Magazine

Crispin Davis


The 21st century has not been kind to the media business. Most companies' earnings and stock prices have taken a nasty beating as advertising has dried up and Internet dreams turned to dust. That hellish environment makes Crispin Davis's stewardship at Anglo-Dutch publisher Reed Elsevier look all the more stellar. Since Davis took the chief executive's job in 1999, Reed has bucked the red tide and turned in solid earnings growth. For the fiscal year ended in 2002, operating profits were up 29%, to $831 million, on revenues of $8.2 billion.

Reed Elsevier looked like it might be a sinking ship when Davis, a former beverage and advertising executive, signed on. The company was a textbook case of bad corporate governance. The trouble was a byzantine board and management structure -- a legacy of the merger of the British Reed International PLC and the Dutch Elsevier in 1993. Three different boards -- representing the Dutch and British sides, as well as the new company -- and Dutch and British CEOs were forever fighting. "There was quite a lot that needed fixing," Davis acknowledges. "I think in the past three to four years we have made good progress."

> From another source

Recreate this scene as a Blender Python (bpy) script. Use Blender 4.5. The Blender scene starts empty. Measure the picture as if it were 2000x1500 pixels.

The troubled company's rescue began with the arrival of a new chairman, Morris Tabaksblat, in 1999. The former chief of the Dutch side of Unilever Group, he streamlined the board structure and recruited Davis to be the sole honcho. Davis sharpened Reed's three existing core businesses -- science, legal, and trade publications. He added a fourth tranche with the purchase of the U.S. textbook giant Harcourt General in 2001.

Davis bounced out bad managers, brought in good ones, and took out $570 million in annual costs. Despite the global economic downturn, he kept investing close to $500 million per year in new products and better delivery systems, especially on the Internet. Reed Elsevier is a rare Internet success story. Online sales at legal search engine LexisNexis Group and other units topped $1.6 billion in 2002.

Davis, 54, is regarded as a cool-headed manager who is careful to preserve time for his wife, Anne, and three grown daughters. The Oxford grad vows to keep pumping up Reed Elsevier's top line with new products and geographical expansion. This star manager has a formula that works.